Certaines maisons ne souhaitent pas reprendre les montres de leurs clients car l’attente étant tellement importante pour obtenir le nouveau modèle que cela générerait une frustration immense. Les multimarques adressent le marché de façon décomplexée car ils cassent ce rapport entre la maison d’origine et son produit. Ils ont donc toute la latitude de revendre de la seconde main sans être attachés à un storytelling particulier ou un ADN de marque stricte. C’est en cela que ces acteurs de la seconde main affichent d’excellentes performances : pour eux, la voie est libre.
En outre, pour certaines maisons, le marché de la seconde main n’est, tout simplement, pas rentable. Le rachat au prix du marché, la remise en état et la revente ne sont pas assez contributrices sur le niveau de marge : un frein pour se lancer dans cette activité. C’est dommage, au moins pour l’image.

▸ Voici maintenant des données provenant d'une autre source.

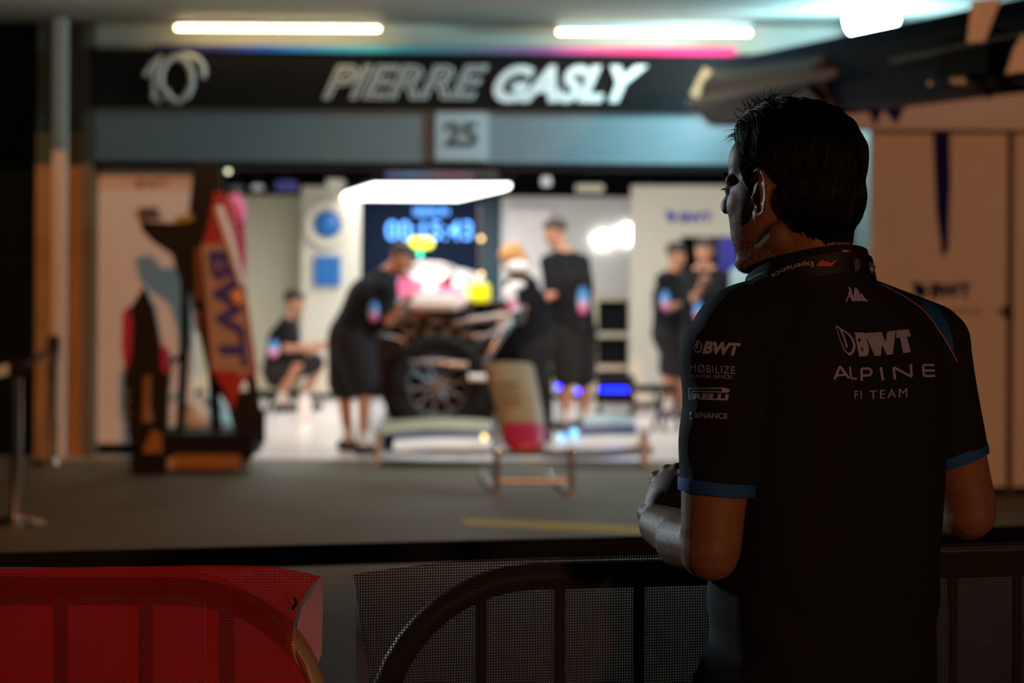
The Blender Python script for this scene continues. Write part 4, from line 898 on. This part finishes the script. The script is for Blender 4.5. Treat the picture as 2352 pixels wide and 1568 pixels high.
# E, F right mechanics
z = 21.6
person('dark haired mechanic standing left of the dark doorway, hunched', P(1552, 590, z), P(1546, 630, z), P(1540, 765, z), (.8, -.6, 0), .17,
       [(P(1522, 715, z - .1), P(1555, 700, z - .3)), (P(1570, 700, z), P(1585, 690, z - .2))],
       [(P(1535, 860, z), P(1535, 935, z), Gz(1540, z - .2)), (P(1565, 860, z), P(1565, 935, z + .1), Gz(1575, z - .1))],
       face=(.7, -.6, -.3), panels=[(P(1528, 690, z - .22), (.05, .03, .11))])
z = 20.6
person('mechanic facing away left beside the dark doorway, arm bent', P(1618, 580, z), P(1618, 625, z), P(1622, 775, z), (-.3, -.9, 0), .17,
       [(P(1648, 690, z - .1), P(1640, 735, z - .3)), (P(1598, 690, z - .1), P(1612, 650, z - .3))],
       [(P(1605, 870, z), P(1600, 950, z), Gz(1600, z - .2)), (P(1640, 870, z), P(1645, 950, z), Gz(1645, z - .2))],
       face=(-.4, -.8, -.2), panels=[(P(1605, 715, z - .2), (.05, .04, .10))])

# ------------------------------------------------------------------ the watching man
HERO = thing('person', 'man in black team shirt watching the garage, seen from behind', 'person', (0.42, 3.28, 0))
ph = math.radians(32); tr_ = V((math.cos(ph), math.sin(ph), 0)); tf = V((-math.sin(ph), math.cos(ph), 0))
th = math.radians(41); HF = V((-math.cos(th), math.sin(th), -0.03)).normalized(); HL = V((0, 0, 1)).cross(HF).normalized(); HU = HF.cross(HL).normalized()
HR = Matrix((HF, HL, HU)).transposed(); HC = P(1822, 449, 3.3)
def hq(x, y, z_): return HC + HR @ V((x, y, z_))
shL, elL, wrL = P(1668, 775, 3.20), P(1632, 1262, 3.19), P(1512, 1205, 3.40)
shR, elR, wrR = P(2140, 815, 3.40), P(2226, 1178, 3.43), P(2060, 1198, 3.66)
NK = P(1862, 640, 3.30)
body = MB()
# cranium, face
body.ell(hq(-.010, 0, .038), (.089, .073, .078), HR, 32, 20); body.ell(hq(-.038, 0, -.004), (.060, .066, .066), HR); body.ell(hq(.036, 0, -.005), (.056, .062, .082), HR, 32, 20)
body.ell(hq(.05, 0, .045), (.043, .056, .05), HR); body.ell(hq(.046, 0, -.066), (.044, .047, .036), HR); body.ell(hq(.076, 0, -.088), (.02, .022, .018), HR)
for sg in (-1, 1):
    body.ell(hq(.050, .040 * sg, -.012), (.030, .024, .030), HR); body.ell(hq(.044, .033 * sg, -.038), (.036, .025, .056), HR); body.ell(hq(.030, .030 * sg, -.020), (.052, .037, .064), HR); body.cap(hq(.086, .012 * sg, .026), hq(.070, .047 * sg, .022), .010, .009)
    body.cap(hq(-.012, .050 * sg, -.055), hq(.06, .026 * sg, -.088), .02, .018); body.ell(hq(.104, .011 * sg, -.016), (.009, .007, .007), HR)
    # ear: shell, helix, lobe
    e0 = V((.003, .073 * sg, -.002))
    body.ell(hq(*e0), (.013, .006, .024), HR)
    hel = []
    for k in range(15):
        an = math.radians(-40 + 250 * k / 14); hel.append(hq(e0.x - .002 - .020 * math.sin(an) * 1.0 - .002, e0.y + sg * (.010 + .009 * math.sin(an)), e0.z + .004 - .029 * math.cos(an) * -1 if False else e0.z + .004 + .031 * -math.cos(an)))
    body.tube(hel, [.0042] * 15, 8)
    anti = [hq(e0.x - .008 - .008 * math.sin(math.radians(q_)), e0.y + sg * .013, e0.z + .002 - .016 * math.cos(math.radians(q_))) for q_ in range(10, 175, 18)]
    body.tube(anti, .0032, 8); body.ell(hq(e0.x - .001, e0.y + sg * .009, e0.z - .028), (.009, .0045, .011), HR); body.ell(hq(e0.x + .009, e0.y + sg * .006, e0.z - .004), (.004, .004, .006), HR)
body.cap(hq(.088, 0, .024), hq(.110, 0, -.011), .009, .0115); body.cap(hq(.083, -.016, -.048), hq(.083, .016, -.048), .008, .008); body.cap(hq(.081, -.014, -.059), hq(.081, .014, -.059), .009, .009)
# neck
body.cap(hq(-.025, 0, -.03), NK + tf * -.004, .056, .058); body.cap(hq(.01, 0, -.06), NK + tf * .012 + V((0, 0, .01)), .044, .052)
body.cap(hq(-.03, .045, -.04), NK + tf * .05 + tr_ * -.02, .018, .016)
# torso under shirt
for X in (-1, 1):
    body.cap(NK + tr_ * X * .03 - V((0, 0, .045)), NK + tr_ * X * .11 - V((0, 0, .09)), .042, .04)
    body.cap(NK + tr_ * X * .07 - V((0, 0, .13)), P(1905, 1100, 3.3) + tr_ * X * .07, .08, .075); body.cap(P(1905, 1100, 3.3) + tr_ * X * .07, V((.41, 3.3, .93)) + tr_ * X * .07, .075, .085)
    hp = V((.41, 3.3, .90)) + tr_ * X * .09; kn = hp + V((0, .02, -.42)); an = kn + V((0, -.02, -.4)); body.cap(hp, kn, .08, .055); body.cap(kn, an, .052, .036); body.cap(an, an + tf * .12 - V((0, 0, .03)), .036, .03)
def limb(pts, rs): body.tube(pts, rs, 20)
limb([shL, shL.lerp(elL, .35), shL.lerp(elL, .7), elL + V((0, .0, .02))], [.05, .048, .0455, .040]); body.cap(shL.lerp(elL, .5), elL + V((0, .002, -.002)), .046, .0405)
body.cap(elL + V((-.004, .01, .004)), elL.lerp(wrL, .45) + V((-.004, 0, -.004)), .0385, .040); body.cap(elL.lerp(wrL, .4), wrL, .040, .029)
body.cap(shR, elR + V((0, 0, .01)), .048, .039); body.cap(elR, elR + V((.004, 0, -.002)), .036, .034); body.cap(elR, elR.lerp(wrR, .5) + V((0, 0, .0)), .039, .037); body.cap(elR.lerp(wrR, .45), wrR, .037, .027)
# left hand: wrist bent upward, fingers closed forward
def fingers(wr, d, up, sd, curl, s=1.0):
    kn = []
    for i, (o_, L_) in enumerate(((-.031, .044), (-.011, .049), (.010, .046), (.030, .037))):
        b = wr + d * (.082 + (.004 if i in (1, 2) else -.004)) * s + sd * o_ * s
        a1, a2, a3 = curl
        def dr(a_): return d * math.cos(a_) - up * math.sin(a_)
        k1 = b + dr(a1) * L_ * s; k2 = k1 + dr(a2) * L_ * .62 * s; k3 = k2 + dr(a3) * L_ * .48 * s
        body.tube([wr + d * .03 + sd * o_ * .6, b, k1, k2, k3, k3 + dr(a3) * .003], [.013, .0112, .0098, .009, .0078, .004], 12); body.ell(b + up * .002, .0115)
        kn.append(b)
    return kn
d_ = (P(1540, 1112, 3.43) - wrL).normalized(); up_ = V((-.72, -.60, .1)); sd_ = d_.cross(up_).normalized(); up_ = sd_.cross(d_).normalized()
Rm = Matrix((d_, sd_, up_)).transposed()
body.ell(wrL + d_ * .046, (.05, .040, .019), Rm, 24, 14); body.ell(wrL + d_ * .03 - up_ * .008, (.035, .034, .02), Rm)
body.cap(wrL, wrL + d_ * .03, .027, .024)
fingers(wrL, d_, up_, sd_, (1.25, 2.5, 3.3))
tb = wrL + d_ * .02 + sd_ * -.03; body.tube([wrL + d_ * .01 - sd_ * .012, tb, tb + (d_ * .7 - up_ * .7) * .034, tb + (d_ * .8 - up_ * .6 + sd_ * .25) * .062, tb + (d_ * .8 - up_ * .6 + sd_ * .3) * .078], [.018, .017, .0125, .011, .006], 12)
# right hand resting beyond
d2 = (wrR - elR).normalized(); up2 = V((0, 0, 1)); sd2 = d2.cross(up2).normalized(); up2 = sd2.cross(d2)
body.ell(wrR + d2 * .046, (.05, .040, .019), Matrix((d2, sd2, up2)).transposed(), 24, 14); fingers(wrR, d2, up2, sd2, (.5, 1.2, 1.8)); tb = wrR + d2 * .02 - sd2 * .03; body.tube([wrR, tb, tb + (d2 * .7 - sd2 * .5 - up2 * .3) * .05], [.018, .015, .009], 12)
bm_ = remesh(body, .0031, 10, .5)
BODY = link('body', bm_, 'skin_hero', HERO)
BVH_B = BVHTree.FromPolygons([v.co.copy() for v in bm_.vertices], [tuple(p.vertices) for p in bm_.polygons])
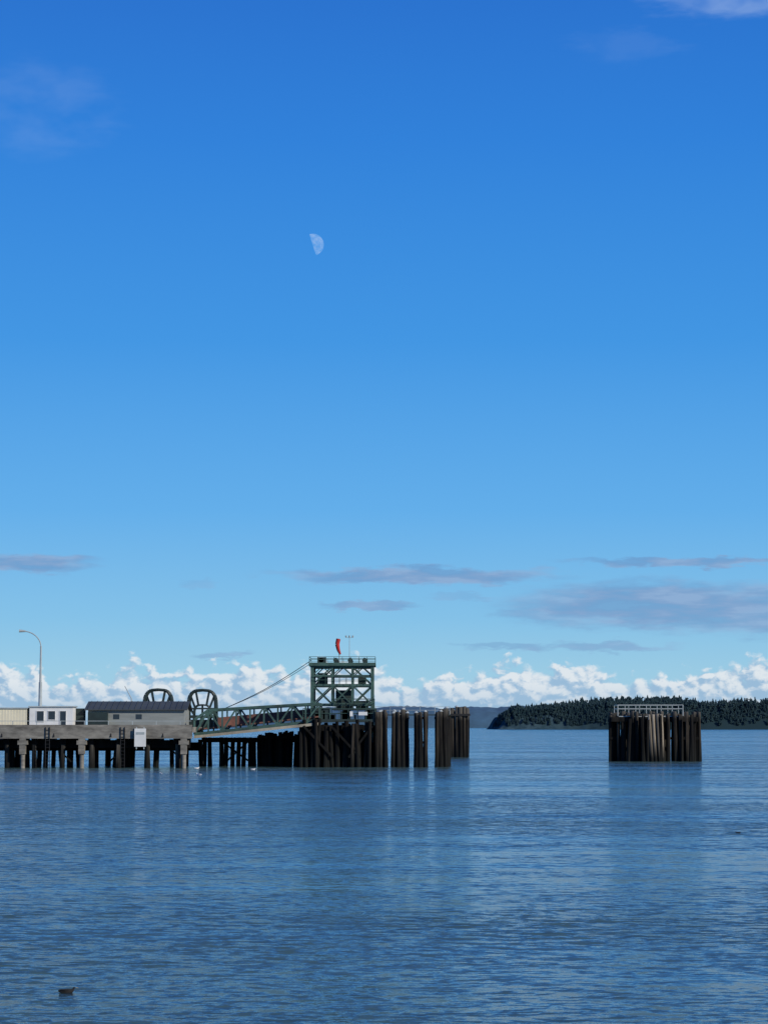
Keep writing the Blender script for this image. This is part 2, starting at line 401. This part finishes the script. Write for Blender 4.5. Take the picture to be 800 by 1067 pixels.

Enfin, une Rolls-Royce, une Bentley ou une Lamborghini « pre-owned » vendue par le concessionnaire de la marque en est-elle moins prestigieuse qu’une neuve ? Si l’auto est en bon état, nous pouvons répondre non. Pourquoi cette différence de perception entre l’automobile et le reste du luxe ? Cela s’explique par le fait que le concept du véhicule d’occasion est quasiment né de façon concomitante à l’automobile elle-même, ce qui n’est pas le cas pour les autres produits de luxe. C’est donc une pratique qui est aujourd’hui communément acquise et c’est en cela que les mentalités doivent changer.
Pour rappel, le Kelly Hermès le plus cher a été vendu aux enchères 1,5 millions d’euros soit l’équivalent d’environ huit Rolls Royce Phantom d’occasion… Je suis persuadé que l’automobile « pre-owned » peut servir de parfait benchmark pour les autres maisons de luxe.
Comment faire évoluer les choses ?
La réponse doit se penser sur deux degrés différents.
Tout d’abord, il s’agit de faire évoluer très rapidement la façon dont les vendeurs traitent les clients qui oseraient poser la question. Que la maison propose ou non une offre « pre-owned », le client qui souhaite s’informer doit recevoir une réponse qualitative et surtout de la considération. Ce point est fondamental.
Au vu de mes échanges, de nombreuses maisons se posent évidemment la question d’entrer ou non en direct sur le marché de la seconde main mais à moyen terme, en proposer, ne sera plus « une option » mais une obligation. Il y a 10 ans, demander à un vendeur d’utiliser un smartphone, de surcroît, devant le client semblait parfaitement impensable. Aujourd’hui, cela devient la norme. Même si le modèle économique reste à écrire pour obtenir un business rentable et en lien avec les codes de la maison, le sujet doit absolument être traité.
Pour la question de la distribution, il n’est, par exemple, pas interdit de proposer des boutiques de la marque qui seraient spécialisées dans le pre-owned – à l’instar de ce qui est fait avec les outlets – ou de le proposer uniquement en e-commerce. Les mentalités doivent absolument changer sur ce point car, d’ici peu, le client exigera une telle offre de la part des maisons et elles n’auront que d’autres choix d’y aller à marche forcée. Alors, autant anticiper que de subir à posteriori.